Realizzavano false dichiarazioni dei redditi per permettere ai propri clienti stranieri di ottenere il rilascio o il rinnovo del permesso di soggiorno. Il tutto, ovviamente, dietro pagamento. Il ‘gioco’, secondo gli investigatori, sarebbe andato avanti almeno dal 2014. A guastare la festa ai soggetti coinvolti – quattro consulenti fiscali e 56 clienti – sono stati i militari del nucleo di polizia economico-finanziaria della guardia di finanza. Gli uomini delle fiamme gialle hanno scoperto il presunto giro illecito, mettendo sotto inchiesta tutte le persone sospettate di farne parte. La lunga e complessa attività è arrivata a conclusione nelle scorse ore, quando la procura ha emesso sessanta avvisi di conclusione delle indagini preliminari. Gli indagati devono rispondere di vari reati. I quattro consulenti fiscali (tre con studio nel Bolognese e uno nel Ravennate) sono accusati innanzitutto di favoreggiamento dell’immigrazione clandestina. Devono poi rispondere, stavolta in concorso con gli extracomunitari che avevano chiesto le prestazioni (in buona parte nigeriani o marocchini), di falso in atto pubblico e induzione in errore di pubblico ufficiale.

A dare il via alle indagini sono state alcune segnalazioni di natura amministrativa arrivate alla caserma di via Palestro dall’Ufficio immigrazione della questura e riguardanti numerose domande di rinnovo del permesso di soggiorno da parte di stranieri residenti nel Ferrarese. L’esame della documentazione fiscale redatta per il rilascio dei documenti ha subito fatto ‘drizzare le antenne’ agli investigatori. In molti casi, infatti, i professionisti avrebbero chiesto all’Agenzia delle Entrate l’attribuzione solo ‘formale’ della partita Iva per i loro clienti, perché questi non avrebbero di fatto mai avviato alcuna attività imprenditoriale. In sostanza, nonostante avessero dichiarato di operare nei settori del commercio e dell’artigianato, in realtà nessuno dei ‘neo imprenditori’ aveva una sede effettiva per la propria azienda, né tantomeno attrezzature, macchinari, dipendenti, clienti o fornitori. Insomma, dei ‘fantasmi’. A fronte di ciò, secondo quanto ricostruito dai finanzieri, a fine anno i consulenti avrebbero inserito nelle dichiarazioni al fisco dati inventati (dal fatturato alle spese), riferiti a una contabilità ritenuta inesistente.

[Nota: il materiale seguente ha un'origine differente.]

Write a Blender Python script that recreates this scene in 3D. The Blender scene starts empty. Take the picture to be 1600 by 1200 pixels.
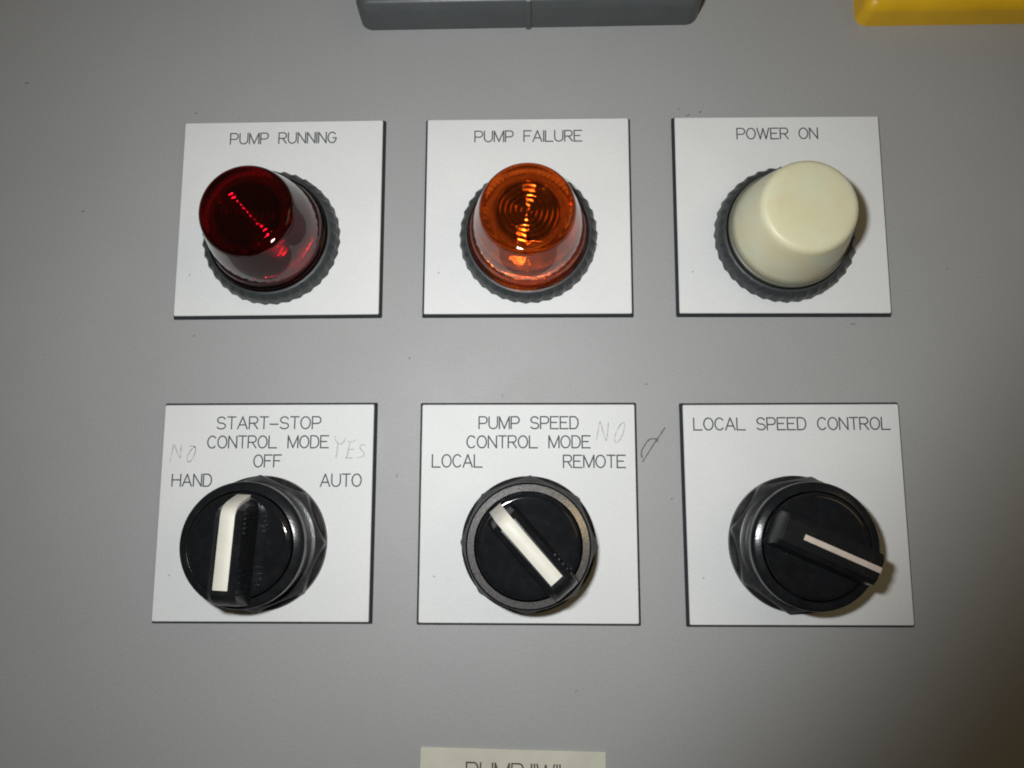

Con tale stratagemma, i quattro indagati avrebbero dimostrato che i propri assistiti avevano il reddito sociale superiore alla soglia minima (5.983,64 euro), elemento necessario per avviare le pratiche per il rilascio o il rinnovo del permesso di soggiorno. E, in particolar modo, di quello di lungo periodo, molto più ambito perché consente di spostarsi liberamente e di ottenere il ricongiungimento familiare. Un trucco, come accennato, che sarebbe andato avanti per almeno sette anni attraverso il collaudato metodo del passaparola. Un sistema ben oliato, secondo gli inquirenti, del quale ora tutti e sessanta dovranno dare conto.